After a controversial loss to the arch-rival U.S. team in the semi-finals, which left the Canadians under threat of discipline for unguarded remarks about the refereeing, the Canadians were all allowed to play in the bronze medal match against France. In that match Diana Matheson scored in added time for a dramatic 1-0 victory. In a press release, Prime Minister Stephen Harper said “the efforts by captain Christine Sinclair and the rest of the team can only be described as heroic.”
•Bronze Medal Winners - Women's Track Cycling Team Pursuit
Tara Whitten, Gillian Carleton, Jasmin Glaesser
In the women's track cycling team pursuit a team of three race over 3 km (3 laps).
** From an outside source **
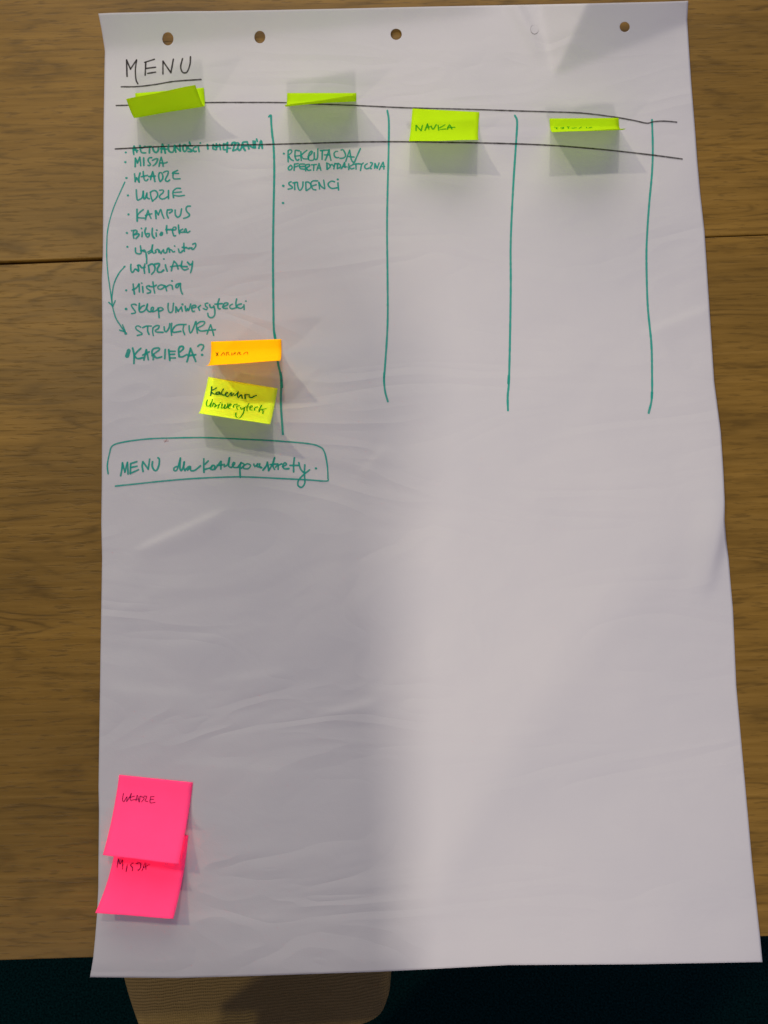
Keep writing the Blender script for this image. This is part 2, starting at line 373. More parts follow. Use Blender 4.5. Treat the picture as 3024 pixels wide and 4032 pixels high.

The London 2012 Olympics was the first Olympics for all three Canadian cyclists. Great Britain won the gold medal and set a world record, the U.S. took the silver, and Canada the bronze. The Canadians' finishing time was three minutes, 17.915 seconds, beating the fourth-place Australian team's time by just 0.181 seconds.
It was the first Olympics for all three cyclists. Tara Whitten, a 32-year old from Edmonton who is working on her Ph.D. in neuroscience, was a world-class cross-country skier before she turned to cycling in 2007. As well as winning a bronze medal in the team pursuit, she just missed the podium, coming in fourth, in the omnium cycling event at the London Olympics. Gillian Carter, 23, from Victoria, managed to recover from breaking her pelvis in November 2011 to be well enough to compete and win a medal in the London Olympics. Twenty-year-old Jasmin Glaesser, who was born in Germany and had lived in Canada for ten years, got her Canadian citizenship in the fall of 2011 so she could represent Canada in the Olympics. She's a student in computer science and math at Simon Fraser university.